Inhibition of tricalcium aluminate hydrate–sulfate interactions by size and content-dependent silica particles

The incorporation of nanoscale or microscale silica into cementitious materials has been demonstrated to markedly enhance resistance to sulfate attack. Despite this benefit, the exact mechanisms responsible for these improvements are not yet fully understood, particularly concerning the role of unhydrated silica particles in blended cement under sulfate exposure. Tricalcium aluminate (C₃A), a key component of cement, contributes a substantial proportion of the aluminum phases that are vulnerable to sulfate attack.

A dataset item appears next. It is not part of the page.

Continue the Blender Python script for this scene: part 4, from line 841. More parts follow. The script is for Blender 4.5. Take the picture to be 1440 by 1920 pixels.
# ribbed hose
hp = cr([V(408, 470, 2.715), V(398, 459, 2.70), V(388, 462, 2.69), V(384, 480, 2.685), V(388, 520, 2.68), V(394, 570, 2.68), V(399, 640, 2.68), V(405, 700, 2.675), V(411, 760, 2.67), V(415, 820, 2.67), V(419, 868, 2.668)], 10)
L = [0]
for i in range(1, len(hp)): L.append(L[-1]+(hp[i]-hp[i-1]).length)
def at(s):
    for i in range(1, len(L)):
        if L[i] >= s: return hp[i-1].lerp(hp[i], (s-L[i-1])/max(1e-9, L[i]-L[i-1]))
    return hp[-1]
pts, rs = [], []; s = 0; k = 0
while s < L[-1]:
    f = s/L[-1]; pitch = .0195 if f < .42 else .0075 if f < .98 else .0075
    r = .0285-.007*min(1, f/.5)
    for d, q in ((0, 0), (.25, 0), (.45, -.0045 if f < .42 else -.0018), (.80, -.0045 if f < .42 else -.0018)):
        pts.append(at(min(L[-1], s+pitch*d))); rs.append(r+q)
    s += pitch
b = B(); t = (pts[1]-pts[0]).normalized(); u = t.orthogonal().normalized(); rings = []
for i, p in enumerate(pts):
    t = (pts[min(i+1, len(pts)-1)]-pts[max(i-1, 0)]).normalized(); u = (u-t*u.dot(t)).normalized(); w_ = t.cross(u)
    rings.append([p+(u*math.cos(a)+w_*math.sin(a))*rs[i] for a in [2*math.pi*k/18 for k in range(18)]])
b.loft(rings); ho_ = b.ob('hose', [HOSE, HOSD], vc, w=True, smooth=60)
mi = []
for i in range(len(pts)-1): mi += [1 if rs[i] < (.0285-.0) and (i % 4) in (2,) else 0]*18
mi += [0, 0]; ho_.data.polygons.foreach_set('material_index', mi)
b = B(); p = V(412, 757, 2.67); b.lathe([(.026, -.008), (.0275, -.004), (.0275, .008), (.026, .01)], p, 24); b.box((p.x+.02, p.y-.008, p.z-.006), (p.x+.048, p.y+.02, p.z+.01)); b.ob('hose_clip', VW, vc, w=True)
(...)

The present study investigated how silica particles of varying sizes influence the interactions between C₃A hydrates and sulfate solutions. By conducting qualitative and quantitative analyses of the reaction products, microstructural morphology, ion concentrations, zeta potentials, and sulfate concentrations in the solution, a new impact mechanism model was developed. These findings reveal that nanoscale silica (NS) particles in the C₃A hydrates and the sulfate system impede the reaction between hydrogarnet and sulfate, thereby reducing ettringite formation. NS mainly suppresses hydrogarnet dissolution, resulting in lower concentrations of Ca²⁺ and Al³⁺ ions and reduced consumption of SO₄²⁻ ions. This suppression is attributed to the adsorption of NS on the hydrogarnet surface, and NS attracts Ca²⁺, SO₄²⁻ ions, or CaS ion pairs, leading to surface ion overcharging and thereby reducing hydrogarnet dissolution. In addition, NS particles adhere to the surface of ettringite, preventing the adsorption of Ca²⁺, SO₄²⁻, or CaS ion pairs, thereby inhibiting ettringite formation and growth. This effect is notably dependent on the presence of NS, as microscale silica or insufficient quantities of NS lessen or eliminate the impact. These findings provide insights into the use of nanomaterials to enhance the durability of cement-based materials and establish a foundational basis for future research in this area.